Por variar, en una carta dirigida a los rectores de Caja Madrid les sugerí la idea de acompañar los días con el o los personajes de la historia, más si eran benefactores de la misma, que hubieran nacido o muerto ese día. ¿Por qué no? A mí Santa Crispina o San Sabas no me sugieren nada, con el agravante de que pueden ser mártires inventados, la una de Numidia y el otro de Capadocia; en cambio Elisasbeth Cabot o Gesualdo de Venosa sí.

Como decimos, la vigorosa fe religiosa de la Edad Media produjo onomásticas extraídas no sólo de los santos, sino también de los ritos, de las dignidades, cargos y oficios eclesiásticos, del año litúrgico; de los acontecimientos narrados en los Evangelios; del A.T... nombres que se transmitieron luego de padres a hijos, nietos, familiares o conocidos. Veamos algunos ejemplos  que hunden sus raíces en el medievo.

Comenzando por el Supremo Hacedor, Dios, tenemos Amadeo, Esperaindeo (religioso mozárabe), Servodei, Deogracias y algún otro hoy irreconocible. Si los egipcios o griegos honraban a su dios o diosa protecotres --Isidoro, Apolodoro o Heliodoro--, los cristianos no podían ser menos: Teodoro, Donadeo, Adeodato, Diosdado, Salvador, Manuel, Mejía (que viene de Mexía o Messia).  El nacimiento produce sus Natalia o Nadal; el día de Reyes genera Epifania, Aparicio, incluso Paris o Peris como apellido. La Pascua, lógicamente, Pascual, Pascal, Pascasio, Pasca. También hay Ascensión y el apellido Asensi. El domingo, Domingo, Domínice y Dominica, pero también Mingo, Menga, Mingómez, Dominguín.

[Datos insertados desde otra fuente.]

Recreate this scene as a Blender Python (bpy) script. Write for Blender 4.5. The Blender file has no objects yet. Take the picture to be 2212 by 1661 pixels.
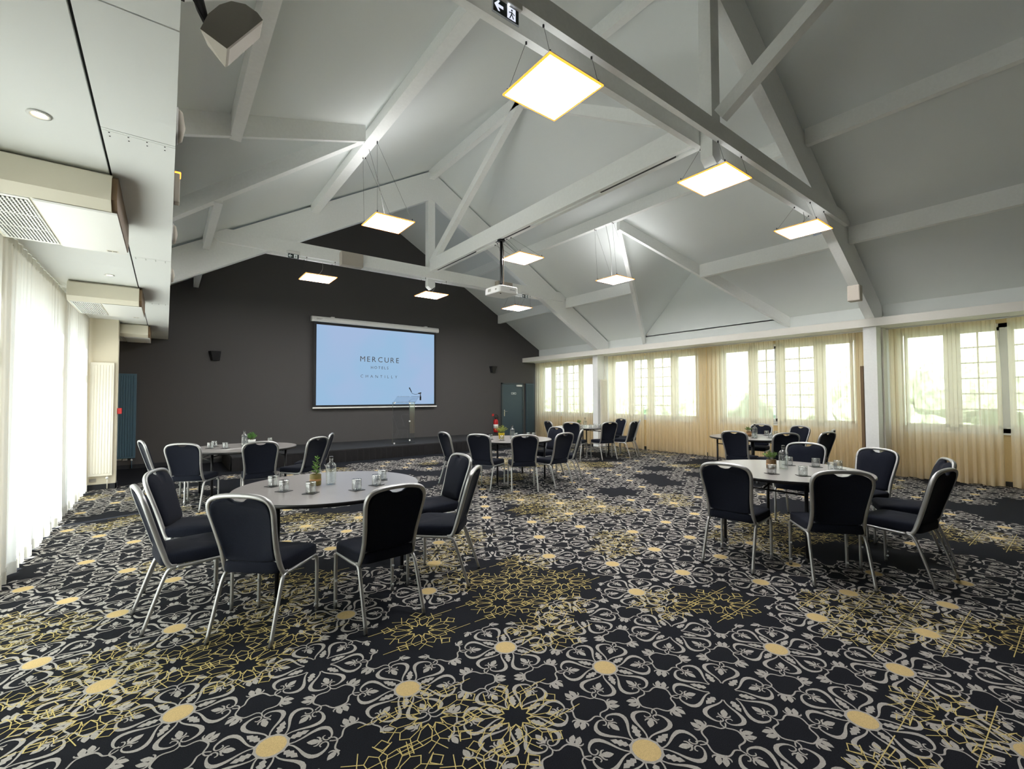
import bpy, bmesh, math, random
from mathutils import Vector, Matrix, noise

R = math.radians
PI = math.pi
SC = bpy.context.scene
COL = SC.collection

# ------------------------------------------------------------------ camera
def make_camera():
    yaw, pitch, roll = R(37.47), R(1.72), R(-0.22)
    cy, sy, cp, sp = math.cos(yaw), math.sin(yaw), math.cos(pitch), math.sin(pitch)
    f = Vector((sy*cp, cy*cp, sp)); rt = Vector((cy, -sy, 0)); up = rt.cross(f)
    c, s = math.cos(roll), math.sin(roll)
    r2 = c*rt + s*up; u2 = -s*rt + c*up
    cam = bpy.data.cameras.new('camera'); o = bpy.data.objects.new('camera', cam); COL.objects.link(o)
    m = Matrix((( r2.x, u2.x, -f.x, 0), (r2.y, u2.y, -f.y, 0), (r2.z, u2.z, -f.z, 1.5), (0, 0, 0, 1)))
    o.matrix_world = m
    cam.sensor_width = 36.0; cam.sensor_fit = 'HORIZONTAL'; cam.lens = 36*975.2/2212
    cam.clip_start = 0.05; cam.clip_end = 200
    SC.camera = o
make_camera()

# ------------------------------------------------------------------ world, exposure
w = bpy.data.worlds.new('daylight'); SC.world = w; w.use_nodes = True
nt = w.node_tree; nt.nodes.clear()
out = nt.nodes.new('ShaderNodeOutputWorld'); bg = nt.nodes.new('ShaderNodeBackground')
tc = nt.nodes.new('ShaderNodeTexCoord'); sp = nt.nodes.new('ShaderNodeSeparateXYZ'); rp = nt.nodes.new('ShaderNodeValToRGB')
nt.links.new(tc.outputs['Generated'], sp.inputs[0]); nt.links.new(sp.outputs['Z'], rp.inputs[0])
rp.color_ramp.elements[0].position = 0.0; rp.color_ramp.elements[0].color = (0.95, 0.98, 1.0, 1)
rp.color_ramp.elements[1].position = 0.6; rp.color_ramp.elements[1].color = (0.68, 0.82, 1.0, 1)
nt.links.new(rp.outputs[0], bg.inputs[0]); bg.inputs[1].default_value = 1.9
nt.links.new(bg.outputs[0], out.inputs[0])
sun = bpy.data.lights.new('sun', 'SUN'); sun.energy = 9.5; sun.angle = R(3); sun.color = (1.0, 0.985, 0.97)
so = bpy.data.objects.new('sun', sun); COL.objects.link(so)
so.rotation_euler = Vector((0.80, 0.22, -0.56)).to_track_quat('-Z', 'Y').to_euler()
SC.view_settings.view_transform = 'Standard'; SC.view_settings.look = 'None'
SC.view_settings.exposure = 1.4; SC.view_settings.gamma = 1.0; SC.view_settings.use_curve_mapping = False
SC.cycles.max_bounces = 10; SC.cycles.diffuse_bounces = 6; SC.cycles.glossy_bounces = 4
SC.cycles.transmission_bounces = 8; SC.cycles.transparent_max_bounces = 16
SC.cycles.caustics_reflective = False; SC.cycles.caustics_refractive = False
SC.cycles.sample_clamp_indirect = 6.0

YW = 12.85          # the dark end wall
YB = -4.35          # the wall behind the camera
XL, XR = -1.25, 11.15
XRIDGE, ZRIDGE, SL = 4.9, 6.908, 0.5787
def zroof(x): return ZRIDGE - SL*abs(x-XRIDGE)

def portal(x, y0, y1, z0, z1, side):
    l = bpy.data.lights.new('window_portal', 'AREA'); l.energy = 1; l.shape = 'RECTANGLE'; l.size = y1-y0; l.size_y = z1-z0
    l.cycles.is_portal = True
    o = bpy.data.objects.new('window_portal', l); COL.objects.link(o)
    o.location = (x, (y0+y1)/2, (z0+z1)/2)
    o.rotation_euler = (R(90), 0, R(90) if side > 0 else R(-90))
WIN_R = [(10.12, 12.80), (6.46, 9.45), (3.02, 5.90), (-0.45, 2.36)]
WIN_L = [(8.25, 9.95), (5.6, 7.9), (2.3, 5.2)]
for a, b in WIN_R: portal(XR+0.34, a, b, 0.88, 2.74, 1)
for a, b in WIN_L: portal(XL-0.34, a, b, 0.12, 2.66, -1)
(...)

Curiosamente, en un documento de 1202 de la Catedral de León, aparece esta frase: “Alvarus Ruderici cognomento Diaboli”, o sea, Álvaro hijo de Rodrigo Diablo. El diablo era algo omnipresente en el Medievo y no podían faltar nombres o apellidos "honrándolo". Uno de los vasallos de Alfonso VIII de Aragón, el marido y luego enemigo mortal de Dña. Urraca, se llamaba Giraldo Diablo.

Muchos de los judíos conversos solían apellidarse Santa María, apellido que tanto abunda hoy. Un tal Pablo de Santa María llegó a ser arzobispo de Burgos. En Francia se apellidaban Nostradamus. También es sobrenombre de conversos Fe o Santafé.

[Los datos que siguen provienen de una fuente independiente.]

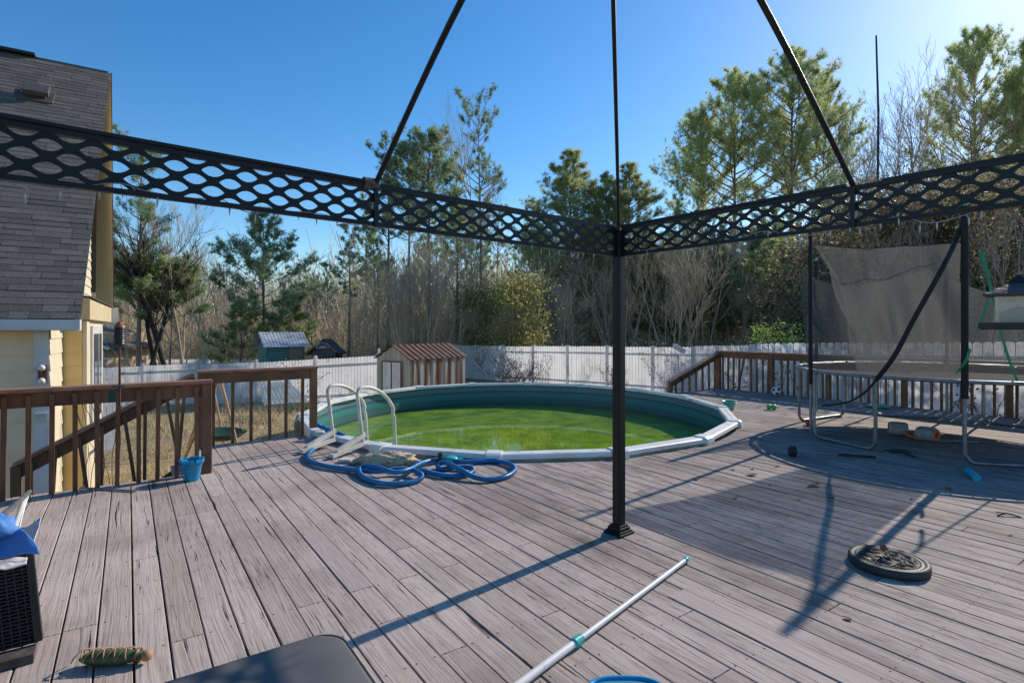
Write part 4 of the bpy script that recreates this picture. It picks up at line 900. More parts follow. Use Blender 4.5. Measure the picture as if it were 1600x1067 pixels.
# nets
def netsurf(name, deg0, deg1, topf, botf, nu=40, nv=16, fold=.05, seed=1):
    m = MB(); vs = []
    for i in range(nu+1):
        s_ = i/nu; dg = deg0+(deg1-deg0)*s_
        for j in range(nv+1):
            t = j/nv; zt_, dt, st_ = topf(s_); zb_, db, sb_ = botf(s_)
            z = zt_+(zb_-zt_)*t; dr = dt+(db-dt)*t+fold*noise.noise(Vector((s_*7, t*1.2, seed)))*math.sin(PI*min(1, t*1.1+.08)); dgg = dg+(st_+(sb_-st_)*t**.8)
            vs.append(tpt(dgg, dr, z))
    m.add(vs, [(i*(nv+1)+j, (i+1)*(nv+1)+j, (i+1)*(nv+1)+j+1, i*(nv+1)+j+1) for i in range(nu) for j in range(nv)], True)
    return m.build(name, M['net'], tm)
netsurf('safety_net', 181, 235, lambda s: (2.62-.20*s-.07*math.sin(PI*s)+.006*math.sin(s*11), 0, 0), lambda s: (.93, -.22+.1*s, (1-s)**1.5*17), 60, 24, .26, 2)
netsurf('safety_net', 240, 180, lambda s: (2.30+.06*math.sin(s*9), -.1, 0), lambda s: (.95, -.3, -4*s), 30, 12, .2, 6) if False else None
netsurf('safety_net', 140, 60, lambda s: (2.45-.25*math.sin(PI*s)+.0, -.05, 0), lambda s: (.94, -.12, 0), 40, 14, .12, 4)
netsurf('safety_net', 60, -20, lambda s: (2.45-.5*math.sin(PI*s), -.02, 0), lambda s: (.94, -.12, 0), 36, 12, .15, 9)
m = MB(); m.tube([tpt(181+54*s, .0, 2.62-.20*s-.07*math.sin(PI*s)+.006*math.sin(s*11)) for s in np.linspace(0, 1, 24)], .006, 5); m.build('net_hem', M['foam'], tm)
m = MB()
m.tube([tpt(182+50*s, -.05+.1*noise.noise(Vector((s*4, 0, 0))), 2.26-.16*math.sin(PI*s)+.05*noise.noise(Vector((s*9, 2, 0)))) for s in np.linspace(0, .92, 24)], .004, 4); m.build('net_cord', M['bulb_wire'], tm)
def strap(pts, w_=.035):
    m = MB(); P_ = catmull(pts, 5)
    for i in range(len(P_)-1):
        if (P_[i+1]-P_[i]).length > 1e-4: m.beam(P_[i], P_[i+1], w_, .004, Vector((.2, -1, .1)))
    m.build('net_strap', M['green_web'], tm)
strap([atd(1530, 392, 5.9), atd(1543, 430, 5.9), atd(1547, 455, 5.85), atd(1538, 490, 5.8), atd(1527, 516, 5.75)])
strap([atd(1536, 395, 5.95), atd(1553, 470, 5.9), atd(1563, 515, 5.85), atd(1576, 560, 5.85), atd(1590, 596, 5.9)])
strap([atd(1516, 545, 5.75), atd(1508, 566, 5.75), atd(1494, 583, 5.85)])

# ------------------------------------------------------------------ fences
def fence_panel(a, b, ta, tb, h, rail_front=True, side=1, pick=.145):
    """one panel of dog-eared pickets from a to b with tops at heights ta, tb"""
    m = MB(); d = Vector((b.x-a.x, b.y-a.y, 0)); L = d.length; d.normalize(); nrm = Vector((-d.y, d.x, 0))*side
    n = max(1, int(L/pick)); pw = L/n
    for i in range(n):
        x0, x1 = i*pw+.006, (i+1)*pw-.006; zt = ta+(tb-ta)*((i+.5)/n)+random.uniform(-.004, .004); zb = zt-h; c = .03; o_ = nrm*random.uniform(-.003, .003)
        prof = [(x0, zb), (x1, zb), (x1, zt-c), (x1-c, zt), (x0+c, zt), (x0, zt-c)]
        pts = [Vector((a.x, a.y, 0))+d*x+Vector((0, 0, z))+o_ for x, z in prof]; m.poly(pts)
    for dz in (.30, h-.25):
        A = Vector((a.x, a.y, ta-dz)); B = Vector((b.x, b.y, tb-dz)); m.beam(A-nrm*.022, B-nrm*.022, .04, .09)
    return m
def fence(label, pts, tops, h, side=1, post_extra=.07, cap=True, pitch=2.44, skip=(), group='white picket fence runs', ball=()):
    root = thing('picket_fence', label, 'fence', (pts[0][0], pts[0][1], tops[0]-h), group)
    cnt = 0
    for i in range(len(pts)-1):
        a, b = Vector((*pts[i], 0)), Vector((*pts[i+1], 0)); L = (b-a).length; n = max(1, round(L/pitch))
        for k in range(n+1):
            if k == n and i < len(pts)-2: continue
            t = k/n; q = a.lerp(b, t); z = tops[i]+(tops[i+1]-tops[i])*t; m = MB(); d = (b-a).normalized()
            m.box((q.x, q.y, z-h/2+post_extra/2), (.125, .125, h+post_extra), d); m.box((q.x, q.y, z+post_extra+.012), (.15, .15, .025), d)
            if cap: m.lathe([(.10, 0), (.0, .07)], (q.x, q.y, z+post_extra+.025), 4, Matrix.Rotation(math.atan2(d.y, d.x)+PI/4, 3, 'Z'), smooth=False)
            if cnt in ball: m.lathe([(.03, 0), (.055, .05), (.06, .08), (.04, .13), (.01, .2), (0, .21)], (q.x, q.y, z+post_extra+.03), 10)
            m.build('post', M['vinyl'], root)
            cnt += 1
        for k in range(n):
            if (i, k) in skip: continue
            q0, q1 = a.lerp(b, (k+.03)/n), a.lerp(b, (k+1-.03)/n); st_ = random.uniform(-.03, .03)
            z0 = tops[i]+(tops[i+1]-tops[i])*(k/n)+st_; z1 = tops[i]+(tops[i+1]-tops[i])*((k+1)/n)+st_
            fence_panel(q0, q1, z0, z1, h, side=side).build('panel', M['vinyl'], root)
    return root
def xy(px, D): return ((px-800)/F*D, D)
# run behind the pool, right of the shed
fence('white picket fence behind the pool, from the shed to the brown sloping railing', [(-3.6, 32.6), (-2.03, 30.6), (7.2, 20.4)], [.50, .50, .76], 1.85, side=1, post_extra=.035, cap=False)
# run at left behind the yard
fence('white picket fence across the back of the yard, from the house to the rusty shed', [xy(140, 25.5), xy(400, 24), xy(592, 22.3)], [-.35, .0, .38], 1.8, side=-1, ball=(2, 5, 7, 9))
fence('lower white picket fence in the neighbouring yard, seen over the back fence', [xy(150, 39), xy(560, 38)], [-.72, -.70], 1.3, side=1, post_extra=.05, ball=(3, 8), pitch=2.9)
# run on the right
f0, f1 = uv(12.72, 7.75), uv(12.72, -2.5)
fence('white picket fence standing close behind the right deck railing and the trampoline', [(f0.x, f0.y), (f1.x, f1.y)], [1.12, 1.42], 2.0, side=1, post_extra=-.06, cap=False)
fence('short white picket fence piece between the pool fence and the leafy shrub', [(6.35, 19.3), (f0.x+.02, f0.y+.15)], [.86, 1.06], 1.9, side=1, post_extra=-.04, cap=False)
# tall lit panel near the house
m = fence_panel(Vector((*xy(156, 14.5), 0)), Vector((*xy(186, 14.9), 0)), .42, .43, 2.2, side=-1); c = xy(156, 14.5)
tag(m.build('picket_fence', M['vinyl'], loc=(c[0], c[1], -1.6)), 'tall sunlit white fence panel beside the house corner', 'fence')
# leaning fallen panel
m = MB(); a, b = at(408, 640, -1.35), at(462, 632, -1.35)
A0 = atd(412, 633, 19.5); B0 = atd(482, 627, 18.6); A1 = atd(406, 602, 20.0); B1 = atd(452, 596, 19.2)
for i in range(9):
    s0, s1 = i/9+.006, (i+1)/9-.006; m.prism([A0.lerp(B0, s0), A0.lerp(B0, s1), A1.lerp(B1, s1), A1.lerp(B1, s0)], Vector((0, .03, .02)))
for t in (.25, .8): m.beam(A0.lerp(A1, t)+Vector((0, -.02, .0)), B0.lerp(B1, t)+Vector((0, -.02, 0)), .03, .09)
tag(m.build('fallen_fence', M['vinyl2'], loc=A0), 'fallen white fence panel leaning in the sun against the back fence', 'fence panel')
m = MB(); q0 = atd(1054, 540, 19.8); m.beam(q0, q0+Vector((.42, .3, -.22)), .15, .15); tag(m.build('fence_post', M['vinyl'], loc=q0), 'tilted white fence post lying on top of the fence near the sloping railing', 'post')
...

Sabemos que el apellido Iglesias o De la Iglesia se les daba a los niños abandonados a las puertas de una iglesia o convento, quizá también Donato.

Y no digamos las derivaciones de santos titulares de ermitas o parroquias: San Félix deriva en Santelices, Sahelices, Sanfiz; san Julián en Santillana, Santullano; San Jorge en Sanjurjo o Santurce; San Pedro deriva en Sampere, Samper, Sempere; Santa Eulalia genera los apellidos Santolalla, Santaella, Santolaria. De San Juan surgen muchos, como Santibáñez, Santianes, Seoane...

Y si se trata de esperar la inmortalidad del alma, ahí tenemos los apellidos Vives, Vital, Vidal, Viviano, Vita, Vidas... apellidos o nombres muy comunes en la Edad Media. El apellido y nombre Jordán o Jordana deriva de la costumbre de bautizar al infante con agua traída del río Jordán. En un documento de 1528, en Madrid, aparecen como familiares Jordán Manrique y fray Jordán de Béjar. De las peregrinaciones surgen Romero, Romeo, Romera, Romay y también Palmero.

Dejamos la continuación para mejor momento, que es hora de otras cosas. Hay materia para más, como la curiosa retahíla de Conchi, Lola, Encarna, Visi, etc.